En outre, certains objectifs initiaux, comme celui de la revue du périmètre de l’action publique et des missions de l’État, n’ont pas été atteints. En effet, l’ensemble des politiques publiques et des domaines d’intervention n’a pas pu être revu. L’évolution du contexte entre le début de cette bataille et sa mise en œuvre (crise financière, économique et budgétaire) a conduit l’État à revoir une partie de son dispositif.

Les frictions inhérentes au « brouillard de la guerre » font souvent partie du jeu militaire. Il en est de même dans la transformation des administrations. Il est dès lors important d’être en mesure de s’adapter. Réformer l’État, c’est être capable de mobiliser des méthodes de modernisation au bon endroit et au bon moment, plutôt que de transposer des solutions toutes faites. C’est dans cet état d’esprit que la dgme a développé à la fois une forte capacité d’expertise sur les enjeux de transformation et une forte capacité d’adaptation selon les spécificités et les besoins des administrations.

  • Après la bataille : tirer les enseignements du combat
    qui a été mené et préparer ceux à venir avec le souci
    de l’esprit de service
  • Retenir les « fondamentaux » d’un programme de modernisation

Un programme de modernisation doit être véritablement porteur de sens pour le plus grand nombre de nos concitoyens et les agents de l’État.
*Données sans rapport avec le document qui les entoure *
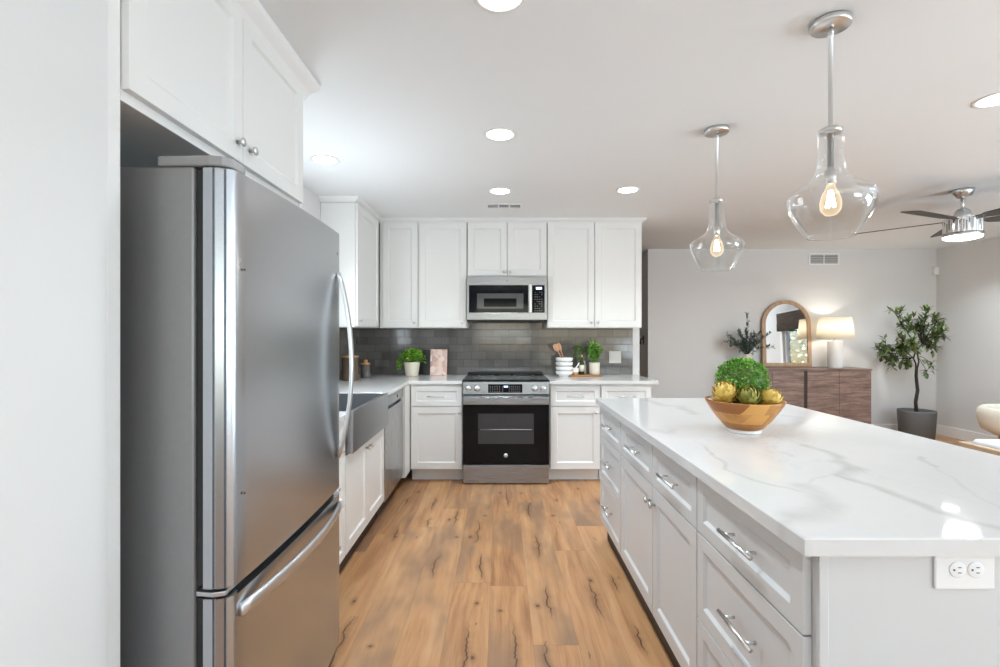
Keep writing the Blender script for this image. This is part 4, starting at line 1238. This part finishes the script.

C’est une condition d’adhésion sine qua non. D’où l’importance de croire à des valeurs et de les partager autour de soi : l’esprit de service en premier lieu, mais aussi la confiance et la responsabilité.
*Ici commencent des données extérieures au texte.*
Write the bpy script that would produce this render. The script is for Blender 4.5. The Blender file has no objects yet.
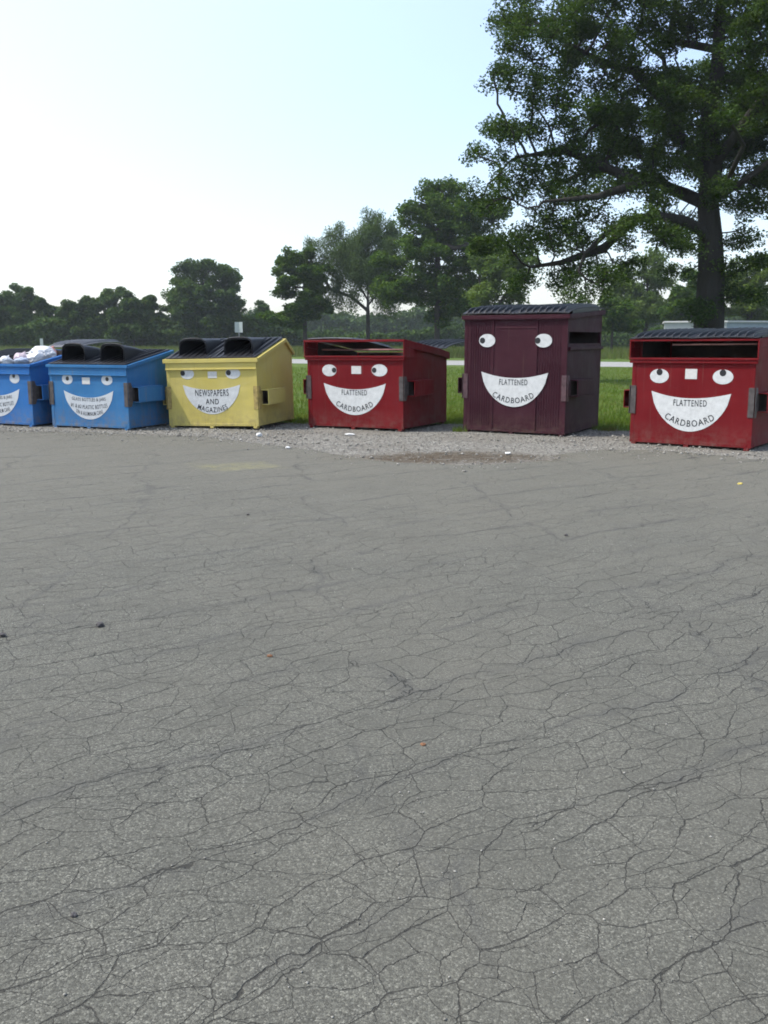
import bpy, bmesh, math, random
import numpy as np
from mathutils import Vector, Matrix, noise
random.seed(7); RNG = np.random.default_rng(7)
rad = math.radians
scene = bpy.context.scene
COL = scene.collection

# ------------------------------------------------------------------ camera measurements
F, YH, CH = 935.0, 339.0, 1.52
PITCH = math.atan((512 - YH) / F)
def ray(x, y):
    dx = x - 384.0; dy = -(y - 512.0)
    return np.array([dx, F*math.cos(PITCH)+dy*math.sin(PITCH), -F*math.sin(PITCH)+dy*math.cos(PITCH)])
def gnd(x, y, z=0.0):
    r = ray(x, y); p = r*((z-CH)/r[2]); return (p[0], p[1])
def lateral(px, Y):            # metres to the side at distance Y for a point near eye level
    r = ray(px, YH); return r[0]/r[1]*Y
def height(py, Y):             # height above ground at distance Y
    r = ray(384, py); return CH + r[2]/r[1]*Y

# ------------------------------------------------------------------ tagging
def tag(o, label=None, cat=None, group=None, kind=None):
    if label: o['label'] = label
    if cat: o['category'] = cat
    if group: o['group'] = group
    if kind: o['kind'] = kind
    return o
def empty(name, loc=(0,0,0), rot=(0,0,0)):
    o = bpy.data.objects.new(name, None); COL.objects.link(o)
    o.location = loc; o.rotation_euler = rot; o.empty_display_size = .2
    return o
def link(name, me, mat, parent=None):
    o = bpy.data.objects.new(name, me); COL.objects.link(o)
    if mat:
        me.materials.clear()
        for m in (mat if isinstance(mat, (list, tuple)) else [mat]): me.materials.append(m)
    if parent: o.parent = parent
    return o

# ------------------------------------------------------------------ mesh builder
class MB:
    def __init__(s): s.v = []; s.f = []; s.sm = []
    def add(s, vs, fs, smooth=False):
        n = len(s.v); s.v += [tuple(v) for v in vs]
        s.f += [tuple(i+n for i in f) for f in fs]; s.sm += [smooth]*len(fs)
    def box(s, x0, x1, y0, y1, z0, z1, M=None):
        vs = [Vector((x, y, z)) for z in (z0, z1) for y in (y0, y1) for x in (x0, x1)]
        if M: vs = [M @ v for v in vs]
        s.add(vs, [(0,2,3,1),(4,5,7,6),(0,1,5,4),(2,6,7,3),(0,4,6,2),(1,3,7,5)])
    def prism(s, poly, axis, a0, a1):      # poly of 2D points; axis 'x': (y,z) ; 'y': (x,z) ; 'z': (x,y)
        def P(p, a):
            return {'x': (a, p[0], p[1]), 'y': (p[0], a, p[1]), 'z': (p[0], p[1], a)}[axis]
        n = len(poly)
        vs = [P(p, a0) for p in poly] + [P(p, a1) for p in poly]
        s.add(vs, [tuple(range(n))[::-1], tuple(range(n, 2*n))] + [(i, (i+1) % n, n+(i+1) % n, n+i) for i in range(n)])
    def loft(s, rings, cap=True, closed=True, smooth=False):
        n = len(rings[0]); vs = [v for r in rings for v in r]; fs = []
        for k in range(len(rings)-1):
            for i in range(n if closed else n-1):
                fs.append((k*n+i, k*n+(i+1) % n, (k+1)*n+(i+1) % n, (k+1)*n+i))
        if cap: fs += [tuple(range(n))[::-1], tuple(range((len(rings)-1)*n, len(rings)*n))]
        s.add(vs, fs, smooth)
    def tube(s, pts, r, n=8, smooth=True):
        pts = [Vector(p) for p in pts]; rings = []
        for i, p in enumerate(pts):
            d = (pts[min(i+1, len(pts)-1)] - pts[max(i-1, 0)]).normalized()
            a = d.orthogonal().normalized() if i == 0 else (a - d*a.dot(d)).normalized()
            b = d.cross(a); rr = r[i] if isinstance(r, (list, tuple)) else r
            rings.append([p + (a*math.cos(t)+b*math.sin(t))*rr for t in [2*math.pi*k/n for k in range(n)]])
        s.loft(rings, smooth=smooth)
    def build(s, name, mat, parent=None, bevel=0, fixn=True):
        me = bpy.data.meshes.new(name); me.from_pydata([tuple(v) for v in s.v], [], s.f)
        me.polygons.foreach_set('use_smooth', s.sm)
        if fixn:
            bm = bmesh.new(); bm.from_mesh(me); bmesh.ops.recalc_face_normals(bm, faces=bm.faces); bm.to_mesh(me); bm.free()
        o = link(name, me, mat, parent)
        if bevel:
            m = o.modifiers.new('bevel', 'BEVEL'); m.width = bevel; m.segments = 2; m.limit_method = 'ANGLE'; m.angle_limit = rad(40)
        return o
def np_mesh(name, V, quads=None, tris=None):
    me = bpy.data.meshes.new(name); me.vertices.add(len(V)); me.vertices.foreach_set('co', np.asarray(V, dtype=np.float32).ravel())
    parts = []; 
    nq = 0 if quads is None else len(quads); nt = 0 if tris is None else len(tris)
    idx = np.concatenate([np.asarray(a, dtype=np.int32).ravel() for a in (quads, tris) if a is not None and len(a)])
    me.loops.add(len(idx)); me.loops.foreach_set('vertex_index', idx)
    me.polygons.add(nq+nt)
    st = np.concatenate([np.arange(nq)*4, nq*4+np.arange(nt)*3]).astype(np.int32)
    me.polygons.foreach_set('loop_start', st)
    me.update(calc_edges=True); me.validate()
    return me

# ------------------------------------------------------------------ materials
def mat(name):
    m = bpy.data.materials.new(name); m.use_nodes = True
    nt = m.node_tree; b = nt.nodes['Principled BSDF']
    return m, nt, b
class NT:
    def __init__(s, nt): s.nt = nt
    def n(s, t, **k):
        n = s.nt.nodes.new(t)
        for a, v in k.items(): setattr(n, a, v)
        return n
    def l(s, a, b): s.nt.links.new(a, b)
    def coord(s, kind='Object'): return s.n('ShaderNodeTexCoord').outputs[kind]
    def mapping(s, vec, scale=(1,1,1), rot=(0,0,0), loc=(0,0,0)):
        m = s.n('ShaderNodeMapping'); s.l(vec, m.inputs['Vector'])
        m.inputs['Scale'].default_value = scale; m.inputs['Rotation'].default_value = rot; m.inputs['Location'].default_value = loc
        return m.outputs[0]
    def noise(s, vec, scale, detail=4, rough=.55, out=0):
        m = s.n('ShaderNodeTexNoise'); s.l(vec, m.inputs['Vector']); m.inputs['Scale'].default_value = scale
        m.inputs['Detail'].default_value = detail; m.inputs['Roughness'].default_value = rough
        return m.outputs[out]
    def ramp(s, fac, stops, interp='LINEAR'):
        r = s.n('ShaderNodeValToRGB'); s.l(fac, r.inputs[0]); r.color_ramp.interpolation = interp
        e = r.color_ramp.elements
        while len(e) < len(stops): e.new(.5)
        for k, (p, c) in enumerate(stops):
            e[k].position = p; e[k].color = (*c, 1) if isinstance(c, tuple) else (c, c, c, 1)
        return r.outputs[0]
    def mix(s, fac, a, b, mode='MIX'):
        m = s.n('ShaderNodeMix', data_type='RGBA', blend_type=mode)
        for sock, v in ((m.inputs[0], fac), (m.inputs[6], a), (m.inputs[7], b)):
            if hasattr(v, 'is_output'): s.l(v, sock)
            elif isinstance(v, tuple): sock.default_value = (*v, 1)
            else: sock.default_value = v
        return m.outputs[2]
    def math(s, op, a, b=0.0, c=0.0):
        m = s.n('ShaderNodeMath', operation=op)
        for k, v in enumerate((a, b, c)):
            if hasattr(v, 'is_output'): s.l(v, m.inputs[k])
            else: m.inputs[k].default_value = v
        return m.outputs[0]
    def bump(s, h, strength=.3, dist=.01, normal=None):
        b = s.n('ShaderNodeBump'); s.l(h, b.inputs['Height']); b.inputs['Strength'].default_value = strength
        b.inputs['Distance'].default_value = dist
        if normal: s.l(normal, b.inputs['Normal'])
        return b.outputs[0]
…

Un portage au plus haut niveau de l’État qui permet des décisions prises en connaissance de cause et de signifier que l’administration dans son ensemble est concernée, du plus haut niveau jusqu’aux responsables opérationnels des projets. Cette volonté politique associée à la capacité de l’administration centrale à mener cette démarche a permis de donner du sens et une cohérence d’ensemble à une multitude d’interventions, et de sortir de l’effet catalogue au profit de l’identification d’une réforme globale.

Un engagement de transparence envers l’opinion publique, en particulier sur le suivi des résultats obtenus. Il s’agit d’incarner l’idée que les évolutions mises en place n’ont d’intérêt que par leur pertinence pour nos concitoyens au service desquels se trouve l’administration.
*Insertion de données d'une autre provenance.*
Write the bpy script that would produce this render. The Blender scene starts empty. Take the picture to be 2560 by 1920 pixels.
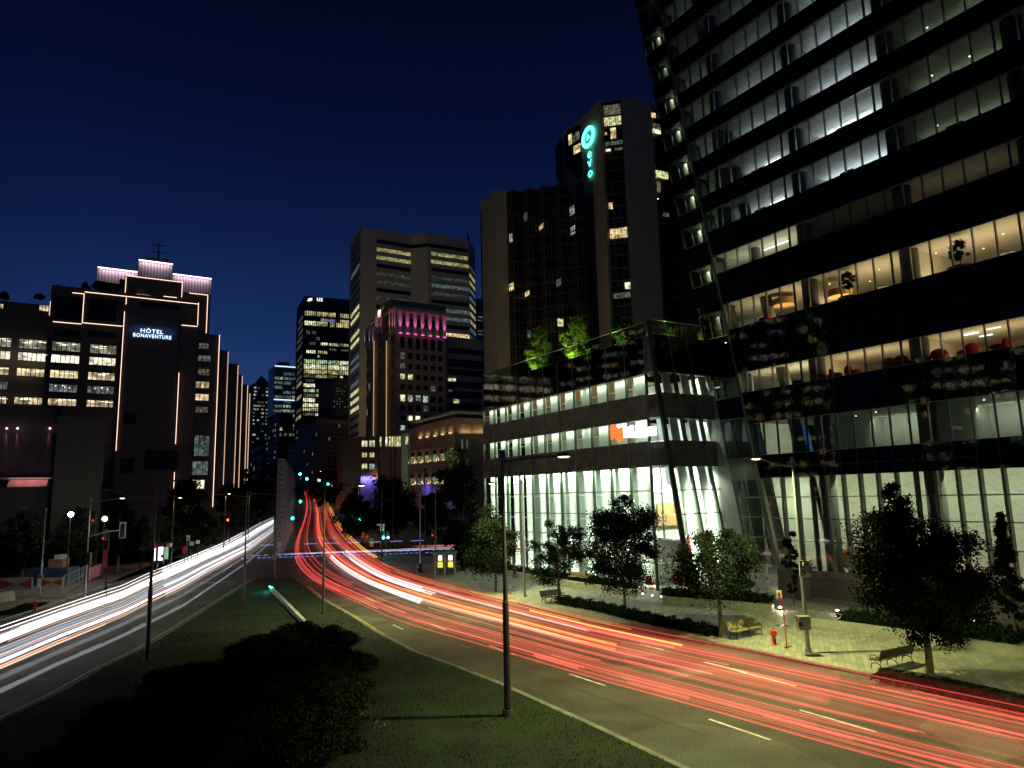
import bpy, math, random
import numpy as np
from mathutils import Vector
random.seed(7); RNG=np.random.default_rng(11)
C=bpy.context.scene.collection
SC=bpy.context.scene
# ---------------------------------------------------------------- camera
F=1774.0; H=8.7
def _n(v): return v/np.linalg.norm(v)
Zc=_n(np.array([-280.,11360.,-F])); fwv=np.array([0,0,-1.]); Yc=_n(fwv-fwv.dot(Zc)*Zc); Xc=np.cross(Yc,Zc)
R=np.array([Xc,Yc,Zc]); CAM=np.array([0,0,H])
cd=bpy.data.cameras.new('camera'); cam=bpy.data.objects.new('camera',cd); C.objects.link(cam); SC.camera=cam
cd.sensor_width=36; cd.lens=36*F/2560; cd.clip_start=.1; cd.clip_end=5000
from mathutils import Matrix
cam.matrix_world=Matrix([[*R[0],0],[*R[1],0],[*R[2],H],[0,0,0,1]])
# ---------------------------------------------------------------- world, sun, exposure
SC.view_settings.view_transform='Standard'; SC.view_settings.look='None'
SC.view_settings.exposure=0; SC.view_settings.gamma=1
w=bpy.data.worlds.new('World'); SC.world=w; w.use_nodes=True
nt=w.node_tree; bgn=nt.nodes['Background']
# night sky: a vertical gradient of the last dusk light (direction based, the same from everywhere)
tc=nt.nodes.new('ShaderNodeTexCoord'); sp=nt.nodes.new('ShaderNodeSeparateXYZ'); nt.links.new(tc.outputs['Generated'],sp.inputs[0])
rp=nt.nodes.new('ShaderNodeValToRGB'); nt.links.new(sp.outputs[2],rp.inputs[0])
cr=rp.color_ramp; cr.interpolation='EASE'
cr.interpolation='LINEAR'
cr.elements[0].position=0.0; cr.elements[0].color=(.026,.080,.205,1)
cr.elements[1].position=.66; cr.elements[1].color=(.0006,.0012,.0075,1)
for p_,c_ in ((.10,(.018,.058,.172,1)),(.22,(.009,.028,.112,1)),(.36,(.0032,.0105,.055,1)),(.48,(.0015,.0044,.027,1))):
    e=cr.elements.new(p_); e.color=c_
mxx=nt.nodes.new('ShaderNodeMix'); mxx.data_type='RGBA'; mxx.blend_type='MULTIPLY'; mxx.inputs[0].default_value=1
xr=nt.nodes.new('ShaderNodeMapRange'); xr.inputs[1].default_value=-1.; xr.inputs[2].default_value=-.5; xr.inputs[3].default_value=.12; xr.inputs[4].default_value=1.0
nt.links.new(sp.outputs[0],xr.inputs[0]); nt.links.new(rp.outputs[0],mxx.inputs[6]); nt.links.new(xr.outputs[0],mxx.inputs[7])
nt.links.new(mxx.outputs[2],bgn.inputs[0]); bgn.inputs[1].default_value=1.0
cy=SC.cycles; SC.render.engine='CYCLES'
cy.use_denoising=True
try: cy.denoiser='OPENIMAGEDENOISE'
except Exception: pass
cy.use_light_tree=True; cy.max_bounces=5; cy.diffuse_bounces=3; cy.glossy_bounces=3; cy.transparent_max_bounces=220
cy.transmission_bounces=4; cy.sample_clamp_indirect=3; cy.caustics_reflective=False; cy.caustics_refractive=False
# ---------------------------------------------------------------- projection helpers (photo pixel, 2560x1920)
def ray(x,y):
    r=R@np.array([x-1280,960-y,-F]); return r/r[1]
def terr(Y):
    if Y<118: return 0.
    if Y<168: return .05*(Y-118)**2/100
    return 1.25+.05*(Y-168)
def G(x,y,dz=0.):
    r=ray(x,y); t=(dz-H)/r[2] if r[2]<0 else 1e9
    if 0<t<118: return CAM+r*t
    Y=100.
    while Y<1200:
        if H+r[2]*Y<=terr(Y)+dz: break
        Y+=.5
    return CAM+r*Y
def atY(x,y,Y): return CAM+ray(x,y)*Y
def atZ(x,y,z): r=ray(x,y); return CAM+r*((z-H)/r[2])
def hgt(x,y,p):
    # height where the pixel's ray passes the vertical line at p (nearest)
    r=ray(x,y); t=(p[0]*r[0]+p[1]*r[1])/(r[0]**2+r[1]**2); return H+r[2]*t
A=ray(200,1264); A=_n(np.array([A[0],A[1],0])); B=np.array([A[1],-A[0],0.])   # A: away-left, B: away-right
ZV=np.array([0,0,1.])
class Grid:
    def __init__(s,O): s.O=np.array([O[0],O[1],0.])
    def p(s,a,b,z): return s.O+A*a+B*b+ZV*z
    def onA(s,x,y,b=0):   # plane containing A at offset b -> (a,z)
        r=ray(x,y); q=s.O+B*b; t=((q-CAM)@B)/(r@B); P=CAM+r*t; return float((P-s.O)@A),float(P[2])
    def onB(s,x,y,a=0):   # plane containing B at offset a -> (b,z)
        r=ray(x,y); q=s.O+A*a; t=((q-CAM)@A)/(r@A); P=CAM+r*t; return float((P-s.O)@B),float(P[2])
# ---------------------------------------------------------------- mesh helpers
class MB:
    def __init__(s): s.v=[]; s.f=[]
    def add(s,vs,fs):
        k=len(s.v); s.v+= [tuple(map(float,q)) for q in vs]; s.f+=[tuple(k+i for i in q) for q in fs]; return s
    def hexa(s,q):  # 8 pts: bottom 4, top 4
        return s.add(q,[(0,3,2,1),(4,5,6,7),(0,1,5,4),(1,2,6,5),(2,3,7,6),(3,0,4,7)])
    def box(s,x0,x1,y0,y1,z0,z1):
        return s.hexa([(x0,y0,z0),(x1,y0,z0),(x1,y1,z0),(x0,y1,z0),(x0,y0,z1),(x1,y0,z1),(x1,y1,z1),(x0,y1,z1)])
    def gbox(s,g,a0,a1,b0,b1,z0,z1):
        return s.hexa([g.p(a0,b0,z0),g.p(a0,b1,z0),g.p(a1,b1,z0),g.p(a1,b0,z0),g.p(a0,b0,z1),g.p(a0,b1,z1),g.p(a1,b1,z1),g.p(a1,b0,z1)])
    def wbox(s,p0,p1,n,d0,d1,z0,z1):  # wall box from p0 to p1, thickness d0..d1 along n
        p0=np.array(p0[:2]);p1=np.array(p1[:2]);n=np.array(n[:2])
        L=lambda p,d,z:(p[0]+n[0]*d,p[1]+n[1]*d,z)
        return s.hexa([L(p0,d0,z0),L(p1,d0,z0),L(p1,d1,z0),L(p0,d1,z0),L(p0,d0,z1),L(p1,d0,z1),L(p1,d1,z1),L(p0,d1,z1)])
    def quad(s,a,b,c,d): return s.add([a,b,c,d],[(0,1,2,3)])
    def prism(s,poly,z0,z1,tops=None):
        n=len(poly); vs=[(p[0],p[1],z0 if not callable(z0) else z0(p)) for p in poly]+[(p[0],p[1],z1 if not callable(z1) else z1(p)) for p in poly]
        return s.add(vs,[tuple(range(n-1,-1,-1)),tuple(range(n,2*n))]+[(i,(i+1)%n,n+(i+1)%n,n+i) for i in range(n)])
    def tube(s,pts,r,n=6,cap=True):
        pts=[np.array(p,float) for p in pts]; m=len(pts); rs=r if hasattr(r,'__len__') else [r]*m; vs=[]
        for i,p in enumerate(pts):
            d=_n(pts[min(i+1,m-1)]-pts[max(i-1,0)]+1e-9); u=np.cross(d,ZV)
            if np.linalg.norm(u)<.05: u=np.cross(d,np.array([1.,0,0]))
            u=_n(u); v=np.cross(d,u)
            vs+=[p+(u*math.cos(2*math.pi*k/n)+v*math.sin(2*math.pi*k/n))*rs[i] for k in range(n)]
        fs=[(i*n+k,i*n+(k+1)%n,(i+1)*n+(k+1)%n,(i+1)*n+k) for i in range(m-1) for k in range(n)]
        if cap: fs+=[tuple(range(n-1,-1,-1)),tuple((m-1)*n+k for k in range(n))]
        return s.add(vs,fs)
    def cyl(s,x,y,z0,z1,r,r1=None,n=16): return s.tube([(x,y,z0),(x,y,z1)],[r,r if r1 is None else r1],n)
    def lathe(s,c,prof,n=14):
        vs=[(c[0]+r*math.cos(2*math.pi*k/n),c[1]+r*math.sin(2*math.pi*k/n),c[2]+z) for r,z in prof for k in range(n)]; m=len(prof)
        return s.add(vs,[(i*n+k,i*n+(k+1)%n,(i+1)*n+(k+1)%n,(i+1)*n+k) for i in range(m-1) for k in range(n)]+[tuple(range(n-1,-1,-1)),tuple((m-1)*n+k for k in range(n))])
    def sphere(s,c,r,n=10,sq=(1,1,1)):
        prof=[(max(.001,math.sin(math.pi*i/n)),-math.cos(math.pi*i/n)) for i in range(n+1)]
        k=len(s.v); s.lathe((0,0,0),prof,n+4)
        for i in range(k,len(s.v)):
            x,y,z=s.v[i]; s.v[i]=(c[0]+x*r*sq[0],c[1]+y*r*sq[1],c[2]+z*r*sq[2])
        return s
    def build(s,name,m,parent=None,smooth=False):
        me=bpy.data.meshes.new(name); me.from_pydata(s.v,[],s.f); me.update(); 
        if m: me.materials.append(m)
        if smooth:
            for p in me.polygons: p.use_smooth=True
        o=bpy.data.objects.new(name,me); C.objects.link(o)
        if parent:
            o.parent=parent; o.matrix_parent_inverse=parent.matrix_world.inverted()
            if parent.matrix_parent_inverse: pass
        return o
def tag(o,label=None,cat=None,group=None,kind=None):
    if label:o['label']=label
    if cat:o['category']=cat
    if group:o['group']=group
    if kind:o['kind']=kind
    return o
def thing(name,label,cat,loc=(0,0,0),rz=0,group=None):
    o=bpy.data.objects.new(name,None); C.objects.link(o); o.empty_display_size=.5
    o.matrix_world=Matrix.Translation(Vector([float(c) for c in loc]))@Matrix.Rotation(rz,4,'Z')
    return tag(o,label,cat,group)
def part(name,mb,m,parent,smooth=False):  # mesh given in the parent's local space
    me=mb.build(name,m,None,smooth); me.parent=parent; return me
def wpart(name,mb,m,parent,smooth=False): # mesh given in world space; parent un-rotated
    l=parent
    off=np.zeros(3)
    while l is not None: off+=np.array(l.location); l=l.parent
    mb.v=[tuple(np.array(v)-off) for v in mb.v]
    o=mb.build(name,m,None,smooth); o.parent=parent; return o
def struct(name,mb,m): return tag(mb.build(name,m),kind='structure')
def dup(root,loc,rz=0,label=None,group=None,scale=None):
    r=root.copy(); C.objects.link(r); r.location=loc; r.rotation_euler=(0,0,rz)
    if scale: r.scale=scale
    if label:r['label']=label
    if group:r['group']=group
    for ch in list(root.children):
        c=ch.copy(); C.objects.link(c); c.parent=r
        for q in ch.children:
            d=q.copy(); C.objects.link(d); d.parent=c
    return r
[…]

Des troupes impliquées sur le terrain. L’implication des agents, des administrations centrales comme des services déconcentrés est fondamentale pour la réussite d’une réforme. Elle permet de faire remonter les expériences de terrain, de s’assurer de l’adaptation des réformes aux besoins et aux spécificités des territoires, et de construire des stratégies viables, robustes et applicables. Cette responsabilisation de l’ensemble des forces administratives doit permettre de créer des capacités de transformation au plan local. L’enjeu est d’engager l’administration française dans une démarche continue de modernisation de ses structures et de son champ d’intervention, et d’ouvrir la voie à de nouvelles réformes initiées dans les administrations et les territoires.

Des dispositifs d’accompagnement du changement ambitieux, en particulier sur les aspects de gestion des ressources humaines. De la mobilisation du dialogue social le plus en amont possible, l’adaptation de l’offre de formation, le suivi de la motivation et de la mobilisation des acteurs impliqués, les règles et modalités de gestion des mobilités et des carrières, la reconnaissance à la valorisation des acteurs engagés, des initiatives concrètes peuvent être prises à l’avenir.

Des résultats concrets rapidement visibles. Cette exigence répond à la nécessité de fournir aux parties prenantes de la réforme – les agents notamment – des « raisons d’espérer » et de s’engager dans la mise en œuvre du programme de modernisation.

Une dynamique interministérielle animée par une structure dédiée. Il est en effet fondamental, d’une part, de donner un rythme, des méthodes et des techniques communes aux acteurs engagés dans la modernisation, et d’en assurer le suivi, et, d’autre part de capitaliser les bonnes pratiques, de les diffuser et d’accompagner les administrations dans le changement.

  • Se tenir toujours prêt à mener de nouvelles batailles
    pour un État agile et durable

Mettre au cœur des politiques publiques et du fonctionnement de l’État les notions d’efficacité et de performance, convaincre l’administration de sa propre capacité à se réformer, savoir prendre le risque du changement et de la confrontation à de nouvelles manières d’agir, d’être ou de travailler, se donner la chance de faire mieux, voilà quel est le sens d’un grand programme de modernisation de l’État. La réforme n’est pas bonne en soi par définition, mais c’est un processus qui ne peut être refusé en tant que tel par peur du changement ou par conservatisme.

Face à l’incertitude du lendemain, dans le contexte de crise que nous connaissons tous, prendre le risque du changement, c’est avoir une chance de faire mieux et d’avancer vers des horizons meilleurs. C’est aussi anticiper pour éviter de mettre en œuvre des mesures plus radicales, que d’autres gouvernements en Europe ont été récemment contraints de prendre. Conduire une réforme de l’État ambitieuse, c’est se donner les moyens de sortir de notre zone de confort afin de tendre vers un État optimal et un service public durable.